Das Intermezzo der alpenländischen Tuba-Bläser trennt die Szenen auf absonderliche, aber stimmige Weise. Der von laut hereinbrechender Popmusik begleitete und wie von Geisterhand betriebene Aufschlag der rustikalen Holzschränke unterstreicht die inhaltliche Kontrastierung von Konvention und Extrem in Ausdruck und Handlung. Ihren Höhepunkt an Radikalität erreicht die Inszenierung jedoch mit der metaphorischen Dekonstruktion jener Furie, die sich anschickt, ihre Illusionen zu zertrümmern: Sehr organisch schlachten Erna (Christiane Rausch) und Grete (Ilona Schulz) ihre Freundin Mariedl und weiden Darm, Herz und Zunge aus. Wer ihren Hang zur Selbstillusion derart bloßstellt, sei verdammt.
Nichts aber in Mullers Inszenierung muss so sehr hervorgehoben und gepriesen werden, wie Krista Birkners brillante Leistung als naiv frömmelnde und am Ende explodierende Mariedl. Es lässt sich die Qualität besonderer Vertreter der darstellenden Künste daran messen, wie präzise sie in jenen Momenten spielen, da sie nicht im Fokus der Handlung stehen. Unter Berücksichtigung des Umstands, dass ihre Figur ein besonderes Profilpotenzial bietet, muss doch festgestellt werden, dass Birkner dem Rest des Ensembles selbst dann die Show stiehlt, als sie dramaturgisch eigentlich im Hintergrund bleibt.

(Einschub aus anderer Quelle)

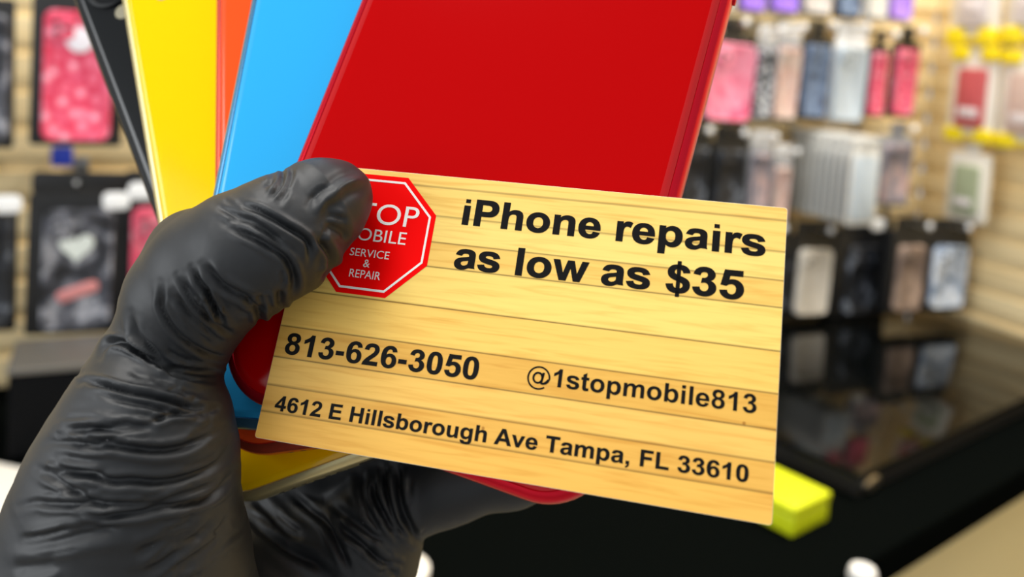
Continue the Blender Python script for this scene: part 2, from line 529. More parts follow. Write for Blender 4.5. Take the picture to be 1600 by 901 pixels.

Die Vorstellung endet in einem schrillen Lied, der „dritten Szene“, darin jeder Gottesglaube als masochistische Selbstaufgabe verurteilt wird: „Der Herrgott is a Schnellkochtopf/da wirst du ganz schnell weich/ er kocht dir deinen schweren Kopf/ und tröstet deine Leich.“
Mullers Inszenierung von Schwabs Die Präsidentinnen ist unzumutbar, politisch bis ins Mark unkorrekt, sprachlich so brachial, dass es knirscht. In einem Zeitalter des sekundenschnellen Griffs zum Youporn-Filmchen und Brutalo-Mitschnitten auf Kinder-Smartphones scheint nichts mehr tabuisiert zu sein. Die Reaktion des Publikums auf Schwabs Fäkalmetaphorik korrigiert: Scheiße ist tabu, auch heute noch. Nur ist dieses Tabu für Schwab ebenso antastbar wie kleinbürgerliche Fassaden. Die Präsidentinnen ist – derart herausragend gemimt – ein ganz großer Wurf.